## Start DATASET CONTENT

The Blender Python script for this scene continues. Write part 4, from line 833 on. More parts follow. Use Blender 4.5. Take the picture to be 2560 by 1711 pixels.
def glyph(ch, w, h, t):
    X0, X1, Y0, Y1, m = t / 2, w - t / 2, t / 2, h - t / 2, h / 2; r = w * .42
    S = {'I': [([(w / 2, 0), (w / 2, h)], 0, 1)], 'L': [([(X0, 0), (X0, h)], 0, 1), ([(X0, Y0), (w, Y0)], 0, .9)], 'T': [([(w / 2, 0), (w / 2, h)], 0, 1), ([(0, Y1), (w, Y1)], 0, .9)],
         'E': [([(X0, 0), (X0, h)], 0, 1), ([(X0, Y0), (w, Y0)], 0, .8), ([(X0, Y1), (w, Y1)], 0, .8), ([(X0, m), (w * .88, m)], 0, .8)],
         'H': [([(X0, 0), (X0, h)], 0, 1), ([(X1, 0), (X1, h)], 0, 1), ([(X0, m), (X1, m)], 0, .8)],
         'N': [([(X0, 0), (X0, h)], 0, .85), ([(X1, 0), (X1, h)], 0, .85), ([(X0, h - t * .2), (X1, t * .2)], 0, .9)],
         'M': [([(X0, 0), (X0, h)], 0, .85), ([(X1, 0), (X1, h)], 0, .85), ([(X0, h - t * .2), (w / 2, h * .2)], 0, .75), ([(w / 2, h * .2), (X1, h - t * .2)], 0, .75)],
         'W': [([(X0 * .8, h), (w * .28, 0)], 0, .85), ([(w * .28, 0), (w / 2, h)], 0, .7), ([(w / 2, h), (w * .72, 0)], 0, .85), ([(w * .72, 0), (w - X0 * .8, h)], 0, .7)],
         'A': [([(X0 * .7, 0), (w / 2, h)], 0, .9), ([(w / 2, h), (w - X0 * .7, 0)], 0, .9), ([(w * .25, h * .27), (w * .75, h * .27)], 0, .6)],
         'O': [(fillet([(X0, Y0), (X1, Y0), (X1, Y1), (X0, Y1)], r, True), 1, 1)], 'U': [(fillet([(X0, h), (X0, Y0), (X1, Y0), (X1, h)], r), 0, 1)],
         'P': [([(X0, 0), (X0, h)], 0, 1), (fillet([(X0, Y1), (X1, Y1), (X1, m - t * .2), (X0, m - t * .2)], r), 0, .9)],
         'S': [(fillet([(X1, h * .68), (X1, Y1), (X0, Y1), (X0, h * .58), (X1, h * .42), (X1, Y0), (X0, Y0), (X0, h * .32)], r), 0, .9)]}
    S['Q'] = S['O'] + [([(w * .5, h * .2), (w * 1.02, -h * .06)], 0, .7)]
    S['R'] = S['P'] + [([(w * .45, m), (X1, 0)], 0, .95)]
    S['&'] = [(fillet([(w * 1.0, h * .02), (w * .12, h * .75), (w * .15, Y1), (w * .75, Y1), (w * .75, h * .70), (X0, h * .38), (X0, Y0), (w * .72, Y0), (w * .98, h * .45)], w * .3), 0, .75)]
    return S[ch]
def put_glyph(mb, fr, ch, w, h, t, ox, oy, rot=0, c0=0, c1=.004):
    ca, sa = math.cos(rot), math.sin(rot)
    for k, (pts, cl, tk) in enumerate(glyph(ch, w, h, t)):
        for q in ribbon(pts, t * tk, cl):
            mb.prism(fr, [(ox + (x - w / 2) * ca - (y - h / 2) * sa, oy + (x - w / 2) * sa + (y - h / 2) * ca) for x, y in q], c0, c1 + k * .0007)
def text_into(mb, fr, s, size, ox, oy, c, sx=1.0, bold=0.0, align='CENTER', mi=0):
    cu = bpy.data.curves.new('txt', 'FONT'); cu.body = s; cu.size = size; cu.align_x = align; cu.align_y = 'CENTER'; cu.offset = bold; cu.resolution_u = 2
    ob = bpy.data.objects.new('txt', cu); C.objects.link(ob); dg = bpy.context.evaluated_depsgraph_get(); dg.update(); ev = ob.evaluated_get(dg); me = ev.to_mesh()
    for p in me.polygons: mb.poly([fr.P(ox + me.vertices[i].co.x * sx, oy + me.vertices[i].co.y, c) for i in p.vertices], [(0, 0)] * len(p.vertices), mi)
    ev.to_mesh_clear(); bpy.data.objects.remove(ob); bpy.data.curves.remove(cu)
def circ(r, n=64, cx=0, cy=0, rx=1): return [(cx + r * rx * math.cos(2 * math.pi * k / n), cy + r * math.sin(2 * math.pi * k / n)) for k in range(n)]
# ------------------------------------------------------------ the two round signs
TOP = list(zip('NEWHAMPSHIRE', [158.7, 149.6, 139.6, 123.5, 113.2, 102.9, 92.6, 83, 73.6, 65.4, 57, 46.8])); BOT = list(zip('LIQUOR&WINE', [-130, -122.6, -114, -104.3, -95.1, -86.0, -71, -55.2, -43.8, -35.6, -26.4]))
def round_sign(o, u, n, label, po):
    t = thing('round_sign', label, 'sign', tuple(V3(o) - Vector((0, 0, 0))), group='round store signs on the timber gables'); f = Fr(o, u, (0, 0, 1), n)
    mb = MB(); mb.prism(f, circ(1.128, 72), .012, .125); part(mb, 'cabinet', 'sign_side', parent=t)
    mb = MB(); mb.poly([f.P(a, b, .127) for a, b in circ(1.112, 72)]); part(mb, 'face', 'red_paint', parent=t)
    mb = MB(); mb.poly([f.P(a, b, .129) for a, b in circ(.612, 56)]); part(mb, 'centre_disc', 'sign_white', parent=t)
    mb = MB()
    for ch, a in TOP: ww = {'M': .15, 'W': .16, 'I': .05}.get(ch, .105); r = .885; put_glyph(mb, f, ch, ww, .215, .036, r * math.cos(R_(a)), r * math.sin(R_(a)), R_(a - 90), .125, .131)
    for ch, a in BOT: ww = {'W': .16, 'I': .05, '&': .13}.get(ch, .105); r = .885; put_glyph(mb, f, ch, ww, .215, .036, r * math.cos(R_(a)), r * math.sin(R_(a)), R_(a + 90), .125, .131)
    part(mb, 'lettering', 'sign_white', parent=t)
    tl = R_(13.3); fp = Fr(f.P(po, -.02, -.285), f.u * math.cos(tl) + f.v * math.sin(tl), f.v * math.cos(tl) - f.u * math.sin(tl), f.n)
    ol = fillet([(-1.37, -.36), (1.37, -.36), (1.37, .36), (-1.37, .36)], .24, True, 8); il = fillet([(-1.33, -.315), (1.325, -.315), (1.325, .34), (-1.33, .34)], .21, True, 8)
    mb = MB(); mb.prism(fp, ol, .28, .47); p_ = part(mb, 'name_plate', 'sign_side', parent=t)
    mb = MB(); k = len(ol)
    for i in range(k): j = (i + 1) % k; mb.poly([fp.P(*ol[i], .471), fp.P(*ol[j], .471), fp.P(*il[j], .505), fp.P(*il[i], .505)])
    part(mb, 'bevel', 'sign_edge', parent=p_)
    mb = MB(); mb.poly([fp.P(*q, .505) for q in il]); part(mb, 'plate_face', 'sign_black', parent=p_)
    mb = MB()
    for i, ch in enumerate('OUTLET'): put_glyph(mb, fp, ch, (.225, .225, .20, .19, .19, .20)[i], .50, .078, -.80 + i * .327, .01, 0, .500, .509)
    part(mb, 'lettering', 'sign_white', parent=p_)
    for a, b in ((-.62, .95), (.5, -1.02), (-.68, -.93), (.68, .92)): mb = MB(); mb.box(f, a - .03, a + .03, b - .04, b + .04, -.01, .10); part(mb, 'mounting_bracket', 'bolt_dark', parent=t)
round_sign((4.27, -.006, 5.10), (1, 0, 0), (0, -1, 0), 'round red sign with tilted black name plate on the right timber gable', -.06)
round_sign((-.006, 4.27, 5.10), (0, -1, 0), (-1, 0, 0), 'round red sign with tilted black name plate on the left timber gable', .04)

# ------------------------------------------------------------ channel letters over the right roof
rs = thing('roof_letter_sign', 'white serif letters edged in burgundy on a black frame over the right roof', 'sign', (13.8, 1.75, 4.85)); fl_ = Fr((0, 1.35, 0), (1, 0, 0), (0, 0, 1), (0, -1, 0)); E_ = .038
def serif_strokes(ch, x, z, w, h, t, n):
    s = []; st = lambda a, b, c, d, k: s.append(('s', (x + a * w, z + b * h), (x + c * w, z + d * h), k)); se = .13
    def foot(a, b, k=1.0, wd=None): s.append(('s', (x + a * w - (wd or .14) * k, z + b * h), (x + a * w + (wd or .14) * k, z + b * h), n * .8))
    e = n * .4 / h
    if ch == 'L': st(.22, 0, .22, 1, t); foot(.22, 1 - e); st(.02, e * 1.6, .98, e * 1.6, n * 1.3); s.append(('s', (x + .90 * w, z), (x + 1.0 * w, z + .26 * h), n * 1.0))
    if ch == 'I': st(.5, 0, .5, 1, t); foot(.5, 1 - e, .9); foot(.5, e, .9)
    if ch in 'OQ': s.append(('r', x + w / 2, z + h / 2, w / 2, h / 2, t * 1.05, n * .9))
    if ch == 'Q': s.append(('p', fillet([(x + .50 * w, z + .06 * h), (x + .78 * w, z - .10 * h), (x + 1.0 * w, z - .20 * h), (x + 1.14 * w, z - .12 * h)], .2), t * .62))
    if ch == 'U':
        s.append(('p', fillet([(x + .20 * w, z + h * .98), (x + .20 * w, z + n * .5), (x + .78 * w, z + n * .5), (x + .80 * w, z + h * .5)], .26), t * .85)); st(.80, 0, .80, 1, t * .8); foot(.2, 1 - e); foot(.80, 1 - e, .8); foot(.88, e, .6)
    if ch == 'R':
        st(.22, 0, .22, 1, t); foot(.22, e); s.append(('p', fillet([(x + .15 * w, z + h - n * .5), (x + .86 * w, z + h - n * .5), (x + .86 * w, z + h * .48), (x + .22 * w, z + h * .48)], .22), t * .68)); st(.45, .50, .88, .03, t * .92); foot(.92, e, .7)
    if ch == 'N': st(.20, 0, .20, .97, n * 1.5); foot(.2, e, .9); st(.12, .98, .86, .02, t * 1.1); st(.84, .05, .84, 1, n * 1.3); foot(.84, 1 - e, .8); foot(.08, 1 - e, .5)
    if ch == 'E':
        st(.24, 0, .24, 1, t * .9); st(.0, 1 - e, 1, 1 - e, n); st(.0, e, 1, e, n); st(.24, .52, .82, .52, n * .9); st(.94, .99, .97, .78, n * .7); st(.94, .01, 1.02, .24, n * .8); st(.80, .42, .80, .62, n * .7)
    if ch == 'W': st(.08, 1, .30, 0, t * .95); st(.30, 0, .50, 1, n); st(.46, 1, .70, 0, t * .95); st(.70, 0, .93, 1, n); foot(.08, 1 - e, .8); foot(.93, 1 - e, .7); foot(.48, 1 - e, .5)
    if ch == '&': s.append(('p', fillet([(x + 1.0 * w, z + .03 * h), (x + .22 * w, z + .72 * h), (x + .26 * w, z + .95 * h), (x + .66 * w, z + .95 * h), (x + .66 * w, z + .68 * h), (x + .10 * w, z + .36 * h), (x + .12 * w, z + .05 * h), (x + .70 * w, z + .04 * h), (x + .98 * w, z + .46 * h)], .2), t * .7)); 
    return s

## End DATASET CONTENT

→ **GOAL**:
Out of the material above, gather each line where "part" appears.

→ **EXERCISE ANSWER**:
The Blender Python script for this scene continues. Write part 4, from line 833 on. More parts follow. Use Blender 4.5. Take the picture to be 2560 by 1711 pixels.
    mb = MB(); mb.prism(f, circ(1.128, 72), .012, .125); part(mb, 'cabinet', 'sign_side', parent=t)
    mb = MB(); mb.poly([f.P(a, b, .127) for a, b in circ(1.112, 72)]); part(mb, 'face', 'red_paint', parent=t)
    mb = MB(); mb.poly([f.P(a, b, .129) for a, b in circ(.612, 56)]); part(mb, 'centre_disc', 'sign_white', parent=t)
    part(mb, 'lettering', 'sign_white', parent=t)
    mb = MB(); mb.prism(fp, ol, .28, .47); p_ = part(mb, 'name_plate', 'sign_side', parent=t)
    part(mb, 'bevel', 'sign_edge', parent=p_)
    mb = MB(); mb.poly([fp.P(*q, .505) for q in il]); part(mb, 'plate_face', 'sign_black', parent=p_)
    part(mb, 'lettering', 'sign_white', parent=p_)
    for a, b in ((-.62, .95), (.5, -1.02), (-.68, -.93), (.68, .92)): mb = MB(); mb.box(f, a - .03, a + .03, b - .04, b + .04, -.01, .10); part(mb, 'mounting_bracket', 'bolt_dark', parent=t)